Este mês, em especial, é de grande
importância porque Marrocos assume a presidência rotativa do Conselho de
Segurança das Nações Unidas, apesar do facto de isso ser errado enquanto aos saharauis
lhe forem negados os seus direitos humanos.
Temo que isso vá atrasar o processo
de resolução deste problema. Legalmente, o Sahara Ocidental tem a justiça do
seu lado, da mesma forma que 2 +2 = 4, daí que tudo o que entrave o progresso
deve ser superado.
Há outra razão para nos opormos a
esses abusos: afinal, a Primavera Árabe começou no Sahara. Tudo está
relacionado e, a menos que isto acalme, grupos que não pertencem ao Sahara
Ocidental poderão surgir, e o extremismo possa eclodir, complicando ainda mais
a situação.
A Polisario e os saharauis não
concordam com extremistas muçulmanos. Eles são uma sociedade avançada, composta
por pessoas que provaram a sua crença na resistência pacífica, na justiça
internacional e na ONU. São pessoas que têm resistido aos abusos de Marrocos há
35 anos com uma enorme carga de paciência e fé nas resoluções da ONU.
É claro, pois, que é no melhor
interesse de Marrocos, como do povo saharaui, e da comunidade internacional que
o drama dos direitos humanos seja resolvido.
Todos os países que têm voto no
Conselho de Segurança devem ter em conta essa questão, apoiando Ross nos seus
esforços de trazer as duas partes ao imediato diálogo direto, e colocando
pressão sobre os EUA, Espanha e França — os três países que mais tem a dizer e
fazer sobre a opressão marroquina do povo saharaui — para resolver esta
injustiça de uma forma justa e de uma vez por todas.

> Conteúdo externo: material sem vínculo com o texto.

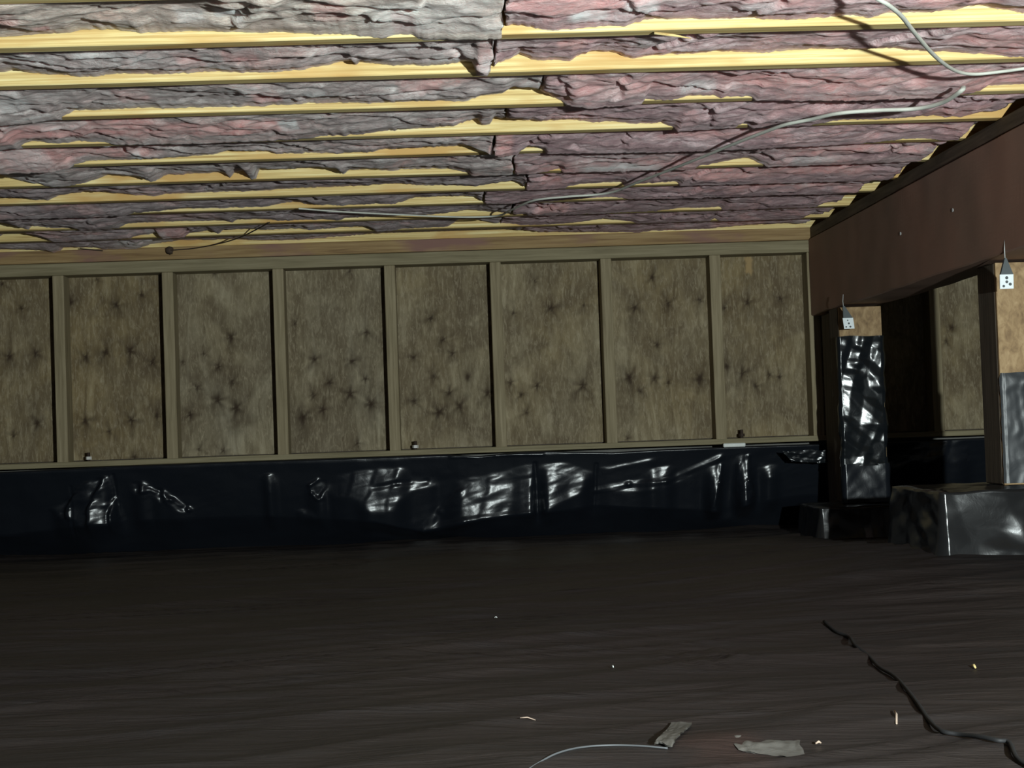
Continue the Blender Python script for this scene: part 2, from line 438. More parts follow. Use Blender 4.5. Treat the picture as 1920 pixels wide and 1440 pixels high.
# ------------------------------------------------------------------ fibreglass batts
# how much of each joist face shows below the wool (pixel height along the joist, below zero = wool hangs past it)
PROF = {
1: [(0,20),(60,21),(125,24),(160,30),(210,28),(260,21),(310,22),(400,21),(480,15),(530,17),(590,9),(640,9),(690,1),(720,-2),(745,4),(770,4),(785,-3),(850,-8),(938,-9),(946,16),(960,17),(1000,13),(1025,5),(1060,6),(1100,8),(1140,10),(1170,8),(1190,15),(1220,21),(1300,21),(1340,17),(1400,19),(1460,14),(1520,14),(1560,16),(1600,21),(1630,12),(1660,22),(1700,21),(1790,24),(1830,33),(1870,25),(1920,15)],
2: [(0,26),(30,30),(60,22),(110,19),(150,13),(180,13),(220,17),(300,14),(390,16),(480,12),(560,14),(600,20),(640,28),(660,29),(668,20),(676,28),(700,24),(740,19),(830,17),(880,23),(888,20),(895,-3),(918,-4),(928,10),(935,19),(960,26),(975,34),(1000,22),(1070,19),(1085,27),(1110,36),(1150,33),(1175,22),(1190,19),(1215,24),(1290,26),(1370,30),(1400,27),(1440,24),(1480,28),(1550,28),(1620,25),(1670,27),(1700,22),(1750,18),(1800,15),(1850,8),(1920,1)],
3: [(0,-14),(60,-10),(110,-3),(120,1),(140,12),(200,11),(260,14),(320,10),(400,11),(480,9),(580,12),(660,12),(700,9),(750,11),(840,11),(850,7),(880,11),(905,19),(940,22),(952,28),(960,34),(990,34),(1020,22),(1050,6),(1062,-4),(1100,-12),(1200,-8),(1210,3),(1250,0),(1275,2),(1290,8),(1340,7),(1350,1),(1360,3),(1410,3),(1415,-6),(1600,-12),(1780,-10),(1810,-4),(1836,1),(1850,10),(1900,12),(1960,12)],
4: [(0,-6),(35,-5),(40,1),(60,10),(90,5),(110,2),(160,6),(200,1),(215,-3),(350,-6),(560,-3),(600,2),(680,4),(720,9),(760,11),(850,15),(880,24),(895,28),(902,14),(918,15),(925,28),(960,25),(1010,19),(1080,20),(1110,14),(1150,15),(1180,9),(1240,9),(1262,1),(1270,-8),(1380,-4),(1385,4),(1400,3),(1410,-6),(1520,-4),(1560,3),(1590,4),(1640,5),(1700,6),(1750,8),(1775,4),(1800,4),(1830,12),(1860,13),(1890,20),(1930,20)],
5: [(0,-14),(100,-14),(130,-8),(140,1),(175,6),(250,5),(340,8),(400,12),(430,18),(480,15),(510,13),(520,10),(600,9),(630,7),(700,7),(720,12),(800,13),(880,15),(912,4),(917,0),(925,-10),(970,-6),(975,1),(990,11),(1020,3),(1025,-6),(1300,-10),(1600,-5),(1690,2),(1700,3),(1750,2),(1760,-2),(1800,-2),(1815,1),(1860,4)],
6: [(0,25),(10,20),(50,8),(90,0),(100,-3),(130,-1),(160,3),(190,12),(205,18),(260,11),(275,6),(283,2),(292,3),(310,13),(420,15),(432,4),(440,14),(460,17),(470,0),(482,2),(487,20),(540,17),(595,20),(630,17),(645,4),(655,13),(690,14),(740,8),(755,11),(840,10),(870,3),(880,0),(885,-6),(1000,-6),(1035,1),(1050,5),(1055,-5),(1300,-6),(1310,1),(1390,13),(1400,14),(1430,1),(1440,-5),(1720,-3),(1735,11),(1770,11)],
7: [(0,14),(60,8),(90,4),(110,13),(170,20),(200,16),(230,12),(290,6),(310,10),(400,11),(480,10),(540,13),(600,14),(690,15),(740,17),(800,11),(850,10),(890,7),(930,12),(960,16),(975,12),(985,0),(990,-5),(1060,-2),(1065,1),(1100,7),(1165,7),(1170,-1),(1190,2),(1270,5),(1275,-5),(1700,-5)],
8: [(0,-6),(230,-6),(250,0),(300,2),(350,6),(410,4),(480,5),(490,3),(550,12),(590,5),(640,2),(700,4),(740,2),(780,13),(850,14),(890,12),(905,0),(910,-4),(1000,-4),(1090,2),(1150,3),(1170,0),(1180,-4),(1700,-4)],
9: [(0,15),(15,14),(45,3),(55,0),(60,8),(90,3),(140,1),(150,-4),(220,-2),(240,7),(340,8),(420,7),(435,2),(445,7),(480,8),(530,3),(560,4),(640,1),(650,5),(700,6),(800,6),(850,9),(880,13),(920,8),(960,3),(985,2),(990,-3),(1230,0),(1270,4),(1350,4),(1355,-3),(1530,-2),(1545,6),(1600,6)],
10: [(0,10),(10,16),(60,16),(75,6),(95,0),(100,-4),(245,-1),(250,2),(300,8),(305,-4),(345,-2),(355,6),(400,10),(410,2),(420,10),(470,10),(500,7),(560,8),(580,4),(640,8),(690,8),(705,-2),(730,-2),(760,2),(840,3),(860,16),(890,16),(930,7),(960,5),(975,2),(990,1),(1060,2),(1130,9),(1180,3),(1195,-2),(1330,-2),(1340,4),(1350,-3),(1500,-3),(1520,5),(1580,5)],
11: [(0,6),(50,4),(90,0),(100,-3),(115,0),(120,6),(180,4),(190,1),(250,-2),(285,7),(340,12),(440,11),(480,8),(560,6),(640,10),(700,14),(960,16),(1000,10),(1010,6),(1100,5),(1170,2),(1190,-1),(1220,3),(1290,3),(1330,4),(1380,8),(1510,10),(1580,10)],
}
SEAM = {1: 944, 2: 925, 3: 1010, 4: 945, 5: 925, 6: 960, 7: 985, 8: 905, 9: 960, 10: 940, 11: 980}
XEND = {1: 1.327, 2: 1.327, 3: 1.325, 4: 1.322, 5: 1.322, 6: 1.322, 7: 1.318, 8: 1.28, 9: 1.30, 10: 1.315, 11: 1.320}
ORD = ['', 'first', 'second', 'third', 'fourth', 'fifth', 'sixth', 'seventh', 'eighth', 'ninth', 'tenth', 'eleventh']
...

A situação é crítica neste momento,
a instabilidade na região é crescente e os jovens saharauis estão perdendo a
paciência e podem recorrer à violência por desespero e frustração. Toda a
injustiça da situação está dramaticamente provada por muitos e muitos anos em
demasia. Não devemos fechar os olhos a esses abusos. Não importa que razões comerciais
e geoestratégicas sejam as dos nossos países, devemos continuar a permitir
violações dos direitos humanos em nome do dinheiro?